• PROBLEM STATEMENT: Copy out all the lines exactly. Omit pictures.

• DATASET SECTION:

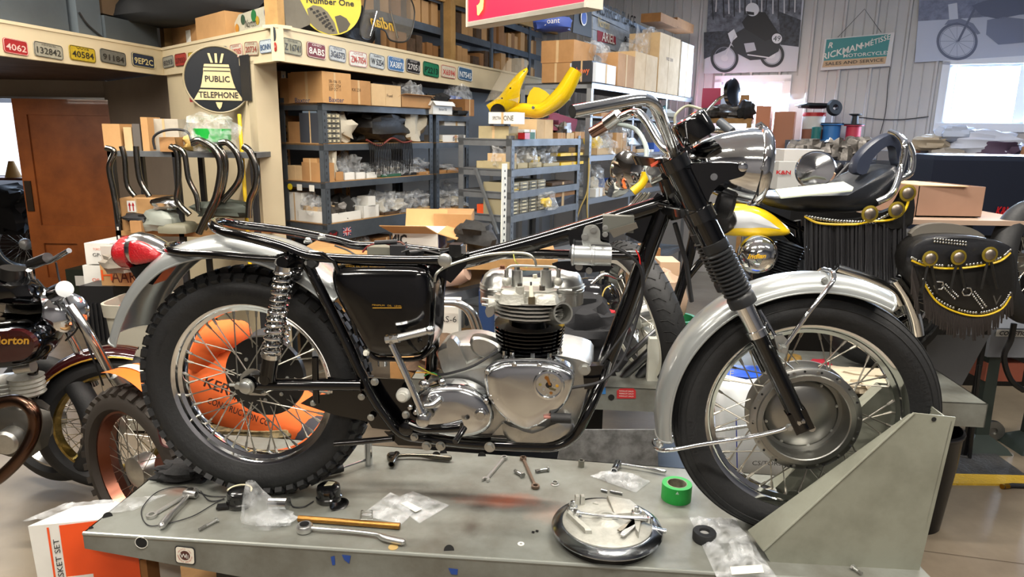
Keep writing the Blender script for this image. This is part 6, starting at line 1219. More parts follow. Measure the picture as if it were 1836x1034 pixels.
po = top_thing(MB().prism([wr(*p, -.034) for p in ((1276, -60), (1448, -60), (1428, 128), (1262, 132))], WN*.006), 'racing_poster', mat('b7bac2', .5), 'large black and white poster of a racing motorcyclist left of the hanging sign', 'poster')
rn = random.Random(2)
wpoly([(1270, 0), (1438, 0), (1432, 84), (1380, 78), (1300, 76), (1264, 106)], mat('6f7480', .5, var=.7, scale=14), po, -.0345)
for k in range(16): x = 1276+k*10; wline([(x, -20), (x+rn.uniform(-3, 3), 28+rn.uniform(-8, 8))], BWL if k % 2 else BWD, po, -.036, 2.2)
wpoly([(1262, 58), (1300, 55), (1330, 62), (1300, 90), (1262, 106)], mat('3a3f4a', .5, var=.7, scale=30), po, -.037); wpoly([(1396, 20), (1436, 36), (1432, 84), (1400, 80)], mat('3a3f4a', .5, var=.7, scale=30), po, -.037)
for cx, cy, r in ((1299, 104, 25), (1384, 98, 22)): wring(cx, cy, r, r+1, 5, BWD, po, -.040); wring(cx, cy, 6, 6, 6, BWL, po, -.040); wring(cx, cy, r-6, r-5, 1, mat('7f8490', .5), po, -.0385)
wpoly([(1318, 60), (1345, 44), (1378, 48), (1402, 62), (1396, 92), (1372, 106), (1345, 108), (1322, 96), (1312, 78)], BWD, po, -.0405); wpoly([(1330, 40), (1346, 20), (1372, 22), (1386, 44), (1398, 62), (1372, 74), (1350, 60), (1336, 52)], mat('14161c', .5), po, -.041)
wring(1349, 17, 12, 12, 12, mat('d5d8de', .5), po, -.0415); wpoly([(1338, 20), (1352, 22), (1352, 27), (1340, 26)], BWD, po, -.042)
wring(1393, 69, 9, 9, 9, mat('d5d8de', .5), po, -.042); text('49', wr(1393, 69, -.044), WD, UP, .055, BWD, po)
wpoly([(1305, 60), (1316, 52), (1322, 66), (1310, 76)], mat('d5d8de', .5), po, -.042); wpoly([(1334, 78), (1352, 76), (1356, 90), (1338, 94)], mat('a9acb4', .5), po, -.042); wline([(1318, 62), (1299, 104)], BWL, po, -.042, 2); wline([(1340, 98), (1384, 104)], BWL, po, -.0425, 2)
po2 = top_thing(MB().prism([wr(*p, -.034) for p in ((1654, -60), (1990, -60), (1990, 90), (1640, 112))], WN*.006), 'faded_poster', mat('aeb6c8', .5), 'pale faded motorcycle poster above the large window', 'poster')
wpoly([(1648, 0), (1840, 0), (1836, 26), (1646, 38)], mat('7d86a0', .5, var=.4, scale=12), po2, -.0345)
F1 = mat('6f7890', .5); F2 = mat('59627a', .5)
wring(1716, 74, 37, 34, 5, F2, po2, -.037); wring(1716, 74, 31, 28, 1, F1, po2, -.037); wpoly([(1693, 45), (1700, 36), (1722, 33), (1745, 42), (1758, 60), (1752, 62), (1738, 46), (1716, 40)], F1, po2, -.038); wpoly([(1742, 10), (1770, 0), (1840, -5), (1840, 24), (1790, 34), (1760, 28)], F2, po2, -.038); wpoly([(1770, 36), (1800, 30), (1836, 34), (1836, 76), (1790, 80), (1768, 62)], F1, po2, -.038)
wline([(1750, 10), (1718, 74)], F2, po2, -.0385, 4); wpoly([(1700, 8), (1716, 5), (1718, 34), (1702, 36)], mat('bcc3d2', .5), po2, -.038)
for k in range(12): a = 2*pi*k/12; wline([(1716, 74), (1716+31*cos(a), 74+29*sin(a))], F1, po2, -.0365, .6)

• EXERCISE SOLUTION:
Keep writing the Blender script for this image. This is part 6, starting at line 1219. More parts follow. Measure the picture as if it were 1836x1034 pixels.
po = top_thing(MB().prism([wr(*p, -.034) for p in ((1276, -60), (1448, -60), (1428, 128), (1262, 132))], WN*.006), 'racing_poster', mat('b7bac2', .5), 'large black and white poster of a racing motorcyclist left of the hanging sign', 'poster')
rn = random.Random(2)
wpoly([(1270, 0), (1438, 0), (1432, 84), (1380, 78), (1300, 76), (1264, 106)], mat('6f7480', .5, var=.7, scale=14), po, -.0345)
for k in range(16): x = 1276+k*10; wline([(x, -20), (x+rn.uniform(-3, 3), 28+rn.uniform(-8, 8))], BWL if k % 2 else BWD, po, -.036, 2.2)
wpoly([(1262, 58), (1300, 55), (1330, 62), (1300, 90), (1262, 106)], mat('3a3f4a', .5, var=.7, scale=30), po, -.037); wpoly([(1396, 20), (1436, 36), (1432, 84), (1400, 80)], mat('3a3f4a', .5, var=.7, scale=30), po, -.037)
for cx, cy, r in ((1299, 104, 25), (1384, 98, 22)): wring(cx, cy, r, r+1, 5, BWD, po, -.040); wring(cx, cy, 6, 6, 6, BWL, po, -.040); wring(cx, cy, r-6, r-5, 1, mat('7f8490', .5), po, -.0385)
wpoly([(1318, 60), (1345, 44), (1378, 48), (1402, 62), (1396, 92), (1372, 106), (1345, 108), (1322, 96), (1312, 78)], BWD, po, -.0405); wpoly([(1330, 40), (1346, 20), (1372, 22), (1386, 44), (1398, 62), (1372, 74), (1350, 60), (1336, 52)], mat('14161c', .5), po, -.041)
wring(1349, 17, 12, 12, 12, mat('d5d8de', .5), po, -.0415); wpoly([(1338, 20), (1352, 22), (1352, 27), (1340, 26)], BWD, po, -.042)
wring(1393, 69, 9, 9, 9, mat('d5d8de', .5), po, -.042); text('49', wr(1393, 69, -.044), WD, UP, .055, BWD, po)
wpoly([(1305, 60), (1316, 52), (1322, 66), (1310, 76)], mat('d5d8de', .5), po, -.042); wpoly([(1334, 78), (1352, 76), (1356, 90), (1338, 94)], mat('a9acb4', .5), po, -.042); wline([(1318, 62), (1299, 104)], BWL, po, -.042, 2); wline([(1340, 98), (1384, 104)], BWL, po, -.0425, 2)
po2 = top_thing(MB().prism([wr(*p, -.034) for p in ((1654, -60), (1990, -60), (1990, 90), (1640, 112))], WN*.006), 'faded_poster', mat('aeb6c8', .5), 'pale faded motorcycle poster above the large window', 'poster')
wpoly([(1648, 0), (1840, 0), (1836, 26), (1646, 38)], mat('7d86a0', .5, var=.4, scale=12), po2, -.0345)
F1 = mat('6f7890', .5); F2 = mat('59627a', .5)
wring(1716, 74, 37, 34, 5, F2, po2, -.037); wring(1716, 74, 31, 28, 1, F1, po2, -.037); wpoly([(1693, 45), (1700, 36), (1722, 33), (1745, 42), (1758, 60), (1752, 62), (1738, 46), (1716, 40)], F1, po2, -.038); wpoly([(1742, 10), (1770, 0), (1840, -5), (1840, 24), (1790, 34), (1760, 28)], F2, po2, -.038); wpoly([(1770, 36), (1800, 30), (1836, 34), (1836, 76), (1790, 80), (1768, 62)], F1, po2, -.038)
wline([(1750, 10), (1718, 74)], F2, po2, -.0385, 4); wpoly([(1700, 8), (1716, 5), (1718, 34), (1702, 36)], mat('bcc3d2', .5), po2, -.038)
for k in range(12): a = 2*pi*k/12; wline([(1716, 74), (1716+31*cos(a), 74+29*sin(a))], F1, po2, -.0365, .6)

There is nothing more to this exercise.